I would like to know what is the stoploss you would say that you cannot afford to take a trade.
Eg: This GBPCHF has a stoploss approx 150pips. Would be glad if you could show how you determine the stoploss is too big or moneymgmt tech... (In spreadbetting, what is your max bets considered in a trade) I believe it depends on trade & its odds in favour of the trade, pls clarify.
Hi Fxbee,
I determine risk the same way on all my trades. Firstly I work out what percent of my account I am willing to commit to a certain trade.
Let's say my account is at £3,000 and I am willing to risk 5% per trade.
I would then work out what 5% of my account equity is by doing the following calculation:
3,000/100 = £30 (dividing by 100 gives us 1%)
30 x 5 = £150 (multiplying the answer by 5 gives us 5%)
Now if my stop is 150 I know that I can only risk £1 per point and I am risking EXACTLY 5% on the trade.

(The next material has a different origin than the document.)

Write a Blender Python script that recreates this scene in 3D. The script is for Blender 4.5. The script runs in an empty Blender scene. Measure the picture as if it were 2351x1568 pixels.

Lets say that I had a better entry and the risk was only 50 pips. In that case I would up my stake to £3 per point.
£150/50 pips risk = £3
The only way a stoploss would be considered too big would be if taking the position at the MINIMUM SIZE were to result in too big a potential loss for my account.
So as in the above example, if I wanted to only risk 5% and the minimum size I can trade at is £1 a pip then I CANNOT take a trade with a stop loss of larger than 150.
My risk is not always FIXED to an exact percentage but I have an upper limit that I am not willing to go past. For reasons discussed previously about individual risk profiles I am not going to reveal this here.
Do you have any classification for Pinbars like Class A , B, C and enter trade accordingly. I remember i read this in J16 thread.
I personally don't do this.
Why would anyone take a B or C class pin?